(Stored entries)

-------

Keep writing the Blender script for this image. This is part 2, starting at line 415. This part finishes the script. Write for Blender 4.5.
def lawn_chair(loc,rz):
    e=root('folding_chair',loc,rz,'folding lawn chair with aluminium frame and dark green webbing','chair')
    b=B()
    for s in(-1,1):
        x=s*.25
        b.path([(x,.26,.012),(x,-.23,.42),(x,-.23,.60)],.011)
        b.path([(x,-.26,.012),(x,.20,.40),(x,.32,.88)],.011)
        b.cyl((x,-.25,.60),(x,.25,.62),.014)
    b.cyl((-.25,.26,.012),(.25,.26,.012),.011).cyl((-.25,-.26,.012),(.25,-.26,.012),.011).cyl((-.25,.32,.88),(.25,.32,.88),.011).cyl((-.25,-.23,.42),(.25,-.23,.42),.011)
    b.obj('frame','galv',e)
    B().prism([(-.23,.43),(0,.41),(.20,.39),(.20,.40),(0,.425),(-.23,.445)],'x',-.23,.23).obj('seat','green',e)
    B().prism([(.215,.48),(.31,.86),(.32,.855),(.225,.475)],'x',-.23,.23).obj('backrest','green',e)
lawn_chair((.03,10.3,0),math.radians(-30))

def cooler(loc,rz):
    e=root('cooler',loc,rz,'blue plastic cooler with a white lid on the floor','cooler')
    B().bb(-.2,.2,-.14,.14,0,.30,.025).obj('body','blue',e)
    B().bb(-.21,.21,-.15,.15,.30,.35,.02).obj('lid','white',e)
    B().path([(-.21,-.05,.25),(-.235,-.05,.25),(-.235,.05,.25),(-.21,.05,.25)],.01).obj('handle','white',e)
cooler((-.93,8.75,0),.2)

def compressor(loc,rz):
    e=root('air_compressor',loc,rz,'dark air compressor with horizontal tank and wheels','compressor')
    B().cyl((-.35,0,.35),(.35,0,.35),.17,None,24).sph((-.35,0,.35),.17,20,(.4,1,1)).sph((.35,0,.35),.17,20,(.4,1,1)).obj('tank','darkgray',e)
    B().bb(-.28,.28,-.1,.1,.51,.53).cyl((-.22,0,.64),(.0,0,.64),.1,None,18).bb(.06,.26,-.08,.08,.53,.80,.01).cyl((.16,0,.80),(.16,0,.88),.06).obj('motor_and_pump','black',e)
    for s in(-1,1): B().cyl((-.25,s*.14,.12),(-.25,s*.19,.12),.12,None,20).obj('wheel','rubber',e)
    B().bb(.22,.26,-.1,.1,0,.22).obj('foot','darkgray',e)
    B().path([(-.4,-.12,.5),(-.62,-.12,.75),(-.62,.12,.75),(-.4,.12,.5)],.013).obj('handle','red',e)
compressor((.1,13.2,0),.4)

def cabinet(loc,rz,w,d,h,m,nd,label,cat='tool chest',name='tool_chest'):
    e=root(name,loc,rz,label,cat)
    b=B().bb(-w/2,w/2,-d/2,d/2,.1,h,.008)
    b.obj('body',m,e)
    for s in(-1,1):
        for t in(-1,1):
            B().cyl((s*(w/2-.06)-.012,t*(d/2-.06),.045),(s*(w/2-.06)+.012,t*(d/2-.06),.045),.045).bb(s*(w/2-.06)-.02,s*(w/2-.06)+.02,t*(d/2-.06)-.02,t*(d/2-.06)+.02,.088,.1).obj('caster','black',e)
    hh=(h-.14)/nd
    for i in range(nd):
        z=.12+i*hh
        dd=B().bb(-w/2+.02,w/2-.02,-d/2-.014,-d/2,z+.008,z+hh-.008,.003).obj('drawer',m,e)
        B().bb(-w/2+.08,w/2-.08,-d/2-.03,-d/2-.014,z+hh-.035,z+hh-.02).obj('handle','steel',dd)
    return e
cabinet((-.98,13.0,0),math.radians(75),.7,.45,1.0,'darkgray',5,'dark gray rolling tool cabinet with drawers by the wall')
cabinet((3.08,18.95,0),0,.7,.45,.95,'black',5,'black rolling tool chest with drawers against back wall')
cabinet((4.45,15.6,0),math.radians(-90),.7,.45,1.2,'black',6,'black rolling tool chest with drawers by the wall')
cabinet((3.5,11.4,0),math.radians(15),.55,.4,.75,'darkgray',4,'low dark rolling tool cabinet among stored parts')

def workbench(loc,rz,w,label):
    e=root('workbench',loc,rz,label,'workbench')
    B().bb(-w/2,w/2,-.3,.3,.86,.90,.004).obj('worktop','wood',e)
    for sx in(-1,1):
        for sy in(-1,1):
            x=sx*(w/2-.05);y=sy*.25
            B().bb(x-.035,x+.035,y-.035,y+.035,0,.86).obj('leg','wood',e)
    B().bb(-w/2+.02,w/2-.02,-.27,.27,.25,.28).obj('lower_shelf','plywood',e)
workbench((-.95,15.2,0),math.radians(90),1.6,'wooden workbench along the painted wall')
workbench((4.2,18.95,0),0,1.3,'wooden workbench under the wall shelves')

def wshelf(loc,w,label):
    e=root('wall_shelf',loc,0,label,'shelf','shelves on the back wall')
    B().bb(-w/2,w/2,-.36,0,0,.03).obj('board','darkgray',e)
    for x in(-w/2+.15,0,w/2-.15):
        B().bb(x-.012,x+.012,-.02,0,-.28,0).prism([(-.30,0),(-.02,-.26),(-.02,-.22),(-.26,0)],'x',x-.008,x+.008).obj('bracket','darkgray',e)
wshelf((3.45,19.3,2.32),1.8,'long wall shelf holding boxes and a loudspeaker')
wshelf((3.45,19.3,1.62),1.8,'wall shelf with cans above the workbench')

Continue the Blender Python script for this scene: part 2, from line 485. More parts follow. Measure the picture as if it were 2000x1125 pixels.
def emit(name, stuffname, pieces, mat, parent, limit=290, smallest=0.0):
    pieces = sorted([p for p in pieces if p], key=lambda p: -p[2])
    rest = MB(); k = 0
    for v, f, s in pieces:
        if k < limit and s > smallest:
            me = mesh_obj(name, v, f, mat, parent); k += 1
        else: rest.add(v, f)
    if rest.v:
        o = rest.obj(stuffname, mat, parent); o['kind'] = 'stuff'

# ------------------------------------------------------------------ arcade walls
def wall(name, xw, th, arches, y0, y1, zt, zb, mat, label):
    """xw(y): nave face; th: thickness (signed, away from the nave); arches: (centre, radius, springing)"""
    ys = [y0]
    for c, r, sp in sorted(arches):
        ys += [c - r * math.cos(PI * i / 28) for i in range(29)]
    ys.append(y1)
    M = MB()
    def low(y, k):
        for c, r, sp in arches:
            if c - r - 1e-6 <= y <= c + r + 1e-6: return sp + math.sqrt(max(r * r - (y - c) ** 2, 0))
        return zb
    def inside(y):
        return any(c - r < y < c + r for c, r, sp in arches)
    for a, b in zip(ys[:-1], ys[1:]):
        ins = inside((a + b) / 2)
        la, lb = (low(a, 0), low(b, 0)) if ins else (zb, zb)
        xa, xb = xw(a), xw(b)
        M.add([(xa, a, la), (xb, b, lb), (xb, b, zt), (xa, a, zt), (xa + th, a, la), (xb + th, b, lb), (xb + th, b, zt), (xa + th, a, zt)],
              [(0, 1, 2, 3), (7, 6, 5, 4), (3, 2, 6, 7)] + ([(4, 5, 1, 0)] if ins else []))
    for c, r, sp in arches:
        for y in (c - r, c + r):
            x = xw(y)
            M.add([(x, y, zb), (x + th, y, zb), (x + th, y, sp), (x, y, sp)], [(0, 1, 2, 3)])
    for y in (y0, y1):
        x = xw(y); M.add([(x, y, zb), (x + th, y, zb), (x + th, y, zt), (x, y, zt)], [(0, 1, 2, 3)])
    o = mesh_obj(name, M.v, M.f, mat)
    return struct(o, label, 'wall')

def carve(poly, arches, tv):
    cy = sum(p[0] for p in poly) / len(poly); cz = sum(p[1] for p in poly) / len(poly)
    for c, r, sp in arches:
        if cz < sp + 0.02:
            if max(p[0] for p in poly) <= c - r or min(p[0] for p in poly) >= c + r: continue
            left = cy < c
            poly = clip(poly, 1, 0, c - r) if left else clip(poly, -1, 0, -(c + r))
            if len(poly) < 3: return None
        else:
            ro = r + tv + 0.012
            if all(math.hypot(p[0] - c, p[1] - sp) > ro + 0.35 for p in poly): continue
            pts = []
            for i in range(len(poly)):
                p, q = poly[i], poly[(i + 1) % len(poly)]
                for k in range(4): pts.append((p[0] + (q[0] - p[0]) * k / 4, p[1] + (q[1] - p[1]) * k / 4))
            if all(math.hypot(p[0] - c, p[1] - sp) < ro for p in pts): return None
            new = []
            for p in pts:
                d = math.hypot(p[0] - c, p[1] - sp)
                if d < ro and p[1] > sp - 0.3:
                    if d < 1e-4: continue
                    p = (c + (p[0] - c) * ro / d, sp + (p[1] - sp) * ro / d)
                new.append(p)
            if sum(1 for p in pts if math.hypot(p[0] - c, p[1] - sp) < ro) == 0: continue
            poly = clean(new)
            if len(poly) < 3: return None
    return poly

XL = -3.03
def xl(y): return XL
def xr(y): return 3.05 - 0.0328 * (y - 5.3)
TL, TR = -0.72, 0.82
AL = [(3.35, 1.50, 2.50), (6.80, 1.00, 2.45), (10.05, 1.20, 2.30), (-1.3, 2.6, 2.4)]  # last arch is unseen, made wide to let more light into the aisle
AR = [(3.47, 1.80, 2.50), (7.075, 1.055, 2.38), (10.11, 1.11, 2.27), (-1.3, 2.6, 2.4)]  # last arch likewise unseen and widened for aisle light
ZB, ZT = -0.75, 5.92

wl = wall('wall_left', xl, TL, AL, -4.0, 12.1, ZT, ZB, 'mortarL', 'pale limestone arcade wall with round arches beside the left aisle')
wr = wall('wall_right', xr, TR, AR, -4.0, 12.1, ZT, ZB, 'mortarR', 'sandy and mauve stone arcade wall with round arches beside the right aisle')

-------

PROBLEM TO WORK ON :: Find the word "this" in the data and show each line that holds it.

FINISHED TASK ::
Keep writing the Blender script for this image. This is part 2, starting at line 415. This part finishes the script. Write for Blender 4.5.
Continue the Blender Python script for this scene: part 2, from line 485. More parts follow. Measure the picture as if it were 2000x1125 pixels.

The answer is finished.